Yes, I sure did let my 3yo eat a popsicle at 7:53am so that I could drink my coffee in peace. It’s called self-care.
The priest said that the demon really wants to leave, but I’m way too clingy, so the exorcism didn’t work.
Establish dominance in the mom group by looking the other moms in the eye as you jump on a trampoline without going to the bathroom first.
[watching The Silence of the Lambs]
Me: Hear that?
Her: No
Me [trying to impress her, leaning in close]: That’s the lambs
Turns out inside one of the IKEA sofa boxes was actually a marriage counselor.
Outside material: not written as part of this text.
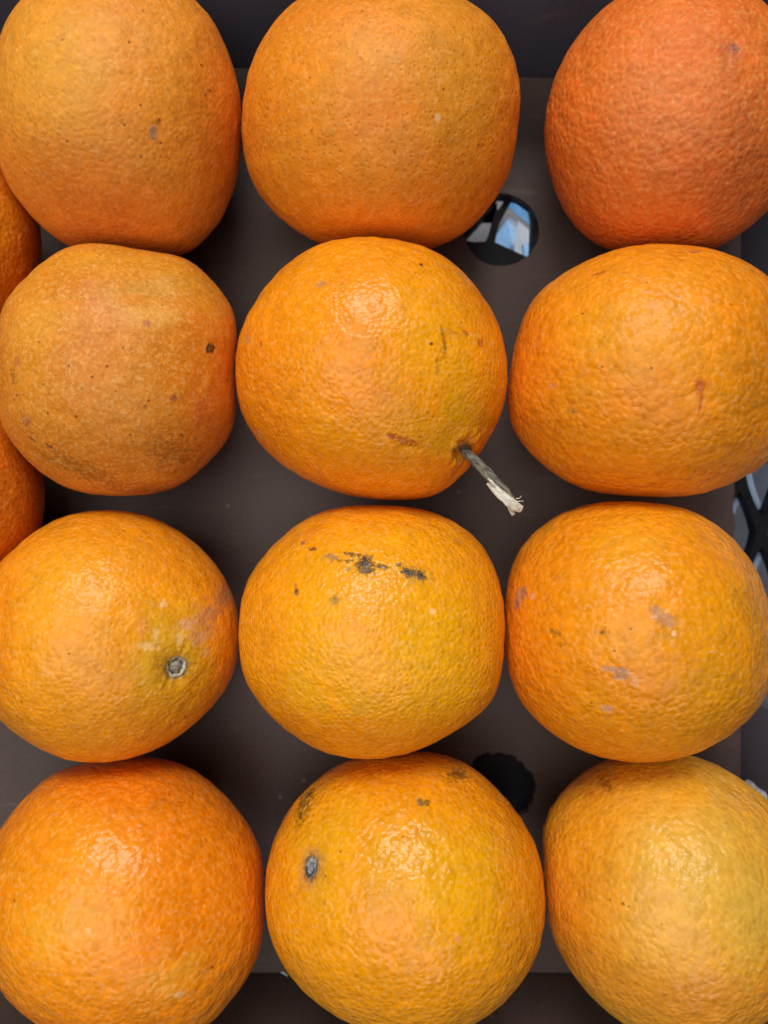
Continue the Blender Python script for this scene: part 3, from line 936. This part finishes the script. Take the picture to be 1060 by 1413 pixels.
FORM = dict(a1=0.7, a2=-1.5, a3=0.9, b1=-1.0, b2=0.85, b3=0.95, c1=0.8, c2=1.1, c3=0.95, d1=0.85, d2=1.0, d3=0.9, l1=0.8, l2=0.8)
PALE = dict(a1=0.42, a2=0.30, a3=0.55, b1=0.45, c1=0.25, d1=0.15, d3=0.70)        # how pale (less yellow) the peel is
ORANGE = {}
for si, k in enumerate(keys):
    ctr, shape = fits[k]
    sp = SPEC[k]
    bv = bvh_of(ctr, shape)
    patches, zones = [], []  # zones along fruit edges and contacts carry shade in their colour
    for (x, y, rx, ry, ang, col, st, soft, na, ns) in sp['patches']:
        loc, nrm = hit(bv, x, y)
        if loc is None:
            # just outside the outline: step towards the middle
            pc = project(ctr[None])[0]
            for q in np.linspace(0.02, 0.5, 25):
                loc, nrm = hit(bv, x + (pc[0] - x) * q, y + (pc[1] - y) * q)
                if loc is not None:
                    break
        s = (H - loc.z) / F
        rz = 1.6 * max(rx, ry) if max(rx, ry) < 60 else 1.2 * max(rx, ry)
        (zones if min(rx, ry) >= 18 and ns < 450 else patches).append((tuple(np.array(loc) - ctr), (rx * s, ry * s, rz * s), math.radians(ang), col, st, soft, na, ns))
    mat = orange_mat("orange_peel_" + k, sp['base'], sp['dark'], patches, sp['rough'], sp['pore'], sp['bump'], sp['wr'], si + 1, FORM[k],
                     pale=sp.get('pale', 0.28), gl=sp.get('gl', 660.0) * 1.08)
    me = bpy.data.meshes.new("orange")
    nv, nf = len(shape), len(ICO_F)
    me.vertices.add(nv); me.vertices.foreach_set("co", shape.astype(np.float32).ravel())
    me.loops.add(nf * 3); me.loops.foreach_set("vertex_index", ICO_F.ravel())
    me.polygons.add(nf); me.polygons.foreach_set("loop_start", np.arange(0, nf * 3, 3, dtype=np.int32))
    me.polygons.foreach_set("use_smooth", np.ones(nf, dtype=bool))
    me.update(calc_edges=True)
    tone = skin_tones(shape, sp['base'], sp['dark'], zones, si, PALE.get(k, 0.10))
    if k[0] == 'a':
        tone = tone * np.array([0.96, 0.96, 1.0])      # the duller, paler fruit of the back row
    ca = me.color_attributes.new("skin_tone", 'FLOAT_COLOR', 'POINT')
    ca.data.foreach_set("color", np.concatenate([tone, np.ones((nv, 1))], 1).astype(np.float32).ravel())
    o = link("orange", me, mat)
    o.location = Vector(ctr)
    tag(o, LABEL[k], "orange", "oranges in the cardboard tray")
    ORANGE[k] = (o, bv)


# ------------------------------------------------------------------ stem buttons and twig
def lathe_button(key, x, y, rx, ry, rot, mat, rim_mat, seed):
    o, bv = ORANGE[key]
    loc, n = hit(bv, x, y)
    s = (H - loc.z) / F
    r = random.Random(seed)
    prof = [(0.0, 0.16), (0.25, 0.20), (0.45, 0.05), (0.62, 0.0), (0.78, 0.16), (0.90, 0.22), (1.0, 0.12), (1.06, -0.25)]
    seg = 28
    ph = [r.uniform(0, 6.28) for _ in range(3)]
    vs, fs = [], []
    for j, (pr, ph_) in enumerate(prof):
        for i in range(seg):
            t = 2 * math.pi * i / seg
            k = pr * (1 + 0.03 * math.sin(3 * t + ph[0]) + 0.025 * math.sin(7 * t + ph[1]))
            vs.append((rx * s * k * math.cos(t), ry * s * k * math.sin(t),
                       rx * s * (ph_ + 0.05 * math.sin(5 * t + ph[2] + j) * (pr > 0)) + r.uniform(-1, 1) * 0.00004))
    for j in range(len(prof) - 1):
        for i in range(seg):
            a, b = j * seg + i, j * seg + (i + 1) % seg
            fs.append((a, b, b + seg, a + seg))
    q = Vector((0, 0, 1)).rotation_difference(n)
    Mx = q.to_matrix() @ Matrix.Rotation(math.radians(rot), 3, 'Z')
    base = Vector(loc) - Vector(o.location) + Vector(n) * 0.0003
    vs = [base + Mx @ Vector(v) for v in vs]
    me = mesh_of("stem_button", vs, fs)
    b = link("stem_button", me, [mat, rim_mat], o, smooth=True)
    for p in me.polygons:
        j = p.index // seg
        if j in (3, 4, 5):
            p.material_index = 1 if (p.index % seg) in range(14, 28) else 0
    return b


lathe_button('c1', 242, 919, 15, 15, 30, M_BUTTON, M_BUTTON_RIM, 4)
lathe_button('d2', 430, 1197, 7.5, 13, -8, M_BUTTON_D, M_BUTTON_DRIM, 6)


def tube(path, radii, seg, seed, rough=0.12, flat=1.0):
    """tapered rough tube along a list of points, closed at both ends"""
    r = random.Random(seed)
    vs, fs = [], []
    up = Vector((0, 0, 1))
    for i, p in enumerate(path):
        d = (path[min(i + 1, len(path) - 1)] - path[max(i - 1, 0)]).normalized()
        sx = d.cross(up).normalized(); sy = sx.cross(d).normalized()
        for k in range(seg):
            t = 2 * math.pi * k / seg
            R = radii[i] * (1 + rough * math.sin(3 * t + seed + i * 0.23) * 0.6 + r.uniform(-rough, rough) * 0.6)
            vs.append(p + sx * R * math.cos(t) + sy * R * math.sin(t) * flat)
    for i in range(len(path) - 1):
        for k in range(seg):
            a, b = i * seg + k, i * seg + (k + 1) % seg
            fs.append((a, b, b + seg, a + seg))
    fs.append(tuple(range(seg - 1, -1, -1)))
    fs.append(tuple(range((len(path) - 1) * seg, len(path) * seg)))
    return vs, fs


ob2, bv2 = ORANGE['b2']
root, _ = hit(bv2, 640, 620)
o2 = Vector(ob2.location)


def part_tube(name, pxs, radii_px, seg, seed, mat, parent, rough=0.12, flat=1.0, sub=4):
    pts, rad = [], []
    for i in range(len(pxs) - 1):
        for k in range(sub):
            f = k / sub
            a, b = pxs[i], pxs[i + 1]
            pts.append(at(a[0] + (b[0] - a[0]) * f, a[1] + (b[1] - a[1]) * f, a[2] + (b[2] - a[2]) * f) - o2)
            rad.append((radii_px[i] + (radii_px[i + 1] - radii_px[i]) * f) * 0.00021)
    pts.append(at(*pxs[-1]) - o2); rad.append(radii_px[-1] * 0.00021)
    vs, fs = tube(pts, rad, seg, seed, rough, flat)
    me = mesh_of(name, vs, fs)
    return link(name, me, mat, parent, smooth=True)


zr = root.z
lathe_button('b2', 641, 620, 9.5, 9.0, 0, M_CALYX, M_CALYX, 9).name = 'calyx'
twig = part_tube("twig", [(634, 614, zr - 0.003), (642, 623, zr), (655, 636, zr + 0.0015), (672, 653, zr + 0.003), (684, 666, zr + 0.004), (698, 678, zr + 0.0045), (710, 692, zr + 0.0045)],
                 [7.5, 6.3, 6.8, 7.4, 6.8, 5.6, 3.0], 20, 3, M_BARK, ob2, 0.09)
tag(twig, "grey broken twig with pale split end")
wood = part_tube("split_wood", [(672, 667, zr + 0.0046), (681, 673, zr + 0.0055), (692, 683, zr + 0.0060), (704, 692, zr + 0.0060), (713, 699, zr + 0.0056), (720, 703, zr + 0.005)],
                 [1.2, 4.6, 6.0, 6.6, 6.4, 4.6], 16, 5, M_WOOD, twig, 0.2, 0.5)
part_tube("splinter", [(673, 660, zr + 0.0056), (678, 664, zr + 0.0064), (684, 670, zr + 0.0066)], [0.5, 2.0, 1.0], 8, 6, M_WOOD, twig, 0.2, 0.6)
part_tube("splinter", [(699, 694, zr + 0.0040), (704, 703, zr + 0.0034), (709, 710, zr + 0.0028)], [1.2, 2.0, 3.0], 8, 7, M_WOOD, twig, 0.3, 0.5)
part_tube("fibre", [(712, 688, zr + 0.0055), (717, 687.5, zr + 0.0062), (720, 684, zr + 0.0066)], [0.7, 0.5, 0.25], 6, 8, M_WOOD, twig, 0.1)
part_tube("fibre", [(713, 692, zr + 0.0055), (719, 691.5, zr + 0.006), (723, 691.5, zr + 0.0062)], [0.7, 0.5, 0.25], 6, 9, M_WOOD, twig, 0.1)

# ------------------------------------------------------------------ bits lying in the tray
def shred(name, pts, label, cat, mat, seed, group=None):
    """a small curled strip of torn paper"""
    r = random.Random(seed)
    o0 = at(*pts[0][:3])
    vs, fs = [], []
    for (x, y, z, w) in pts:
        p = at(x, y, z) - o0
        k = w * 0.00022
        a = r.uniform(0.6, 1.6)
        d = Vector((math.cos(a), math.sin(a), r.uniform(0.1, 0.7))) * k
        n = Vector((0, 0, 0.0003))
        vs += [p - d, p + d, p + d + n, p - d + n]
    for i in range(len(pts) - 1):
        A, B = 4 * i, 4 * (i + 1)
        for q in range(4):
            fs.append((A + q, A + (q + 1) % 4, B + (q + 1) % 4, B + q))
    fs += [(3, 2, 1, 0), tuple(4 * (len(pts) - 1) + q for q in range(4))]
    o = link(name, mesh_of(name, vs, fs), mat)
    o.location = o0
    tag(o, label, cat, group)
    return o


shred("paper_shred", [(1028, 1078, 0.004, 5), (1036, 1082, 0.007, 4), (1043, 1090, 0.009, 5), (1049, 1094, 0.008, 6), (1055, 1100, 0.010, 5), (1059, 1106, 0.010, 3)],
      "small curl of torn pale paper behind the yellowest orange at the right wall", "paper", M_CARDEDGE, 3)
shred("paper_shred", [(388, 1341, 0.003, 1), (391, 1342, 0.0035, 1.6), (394, 1344, 0.0035, 1.8), (397, 1346, 0.004, 1)],
      "tiny pale flake in the dark gap at the bottom left of the oval-scarred orange", "paper", M_CARDEDGE, 4)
me: *pretending to know about vegetables to impress the cashier* corm is one of my favorite yellows
*gingerly taps banana*
If by free thinker you mean nobody has given me a penny for my thoughts then yeah, I’m a free thinker.
He died doing what he loved
smelling things underwater
me: correct me if I’m wrong-
the internet: sir, we will correct you even if you’re right
I’m simultaneously drinking Starbucks and a Monster, in case I need to do something extreme and be a snob about it, within the next 30 min.
having a room in your house where there is a car and a refrigerator is crazy to me
I can’t get the cork off my dinner.
Welcome to your 40’s…you can now use this as an excuse not to help a friend move.
This guy on GMA is thanking God b/c he survived 2 plane crashes. I’m pretty sure “God” is trying to kill him.
If your Tetris high score doesn’t excite me, you’re not loading my dishwasher
My problem with the 15 minute city is what are you supposed to do with the rest of the day?
I’m not only the woman your Mother warned you about, I’m the one your Father highly recommended.
[1st date]
HER: So do you have any hobbies?
SALT SHAKER: Nice dress! It would look great on my floor
HER: What?!
HIM: Just ventriloquism
I tripped going up the escalator and fell down the stairs for like 20 minutes.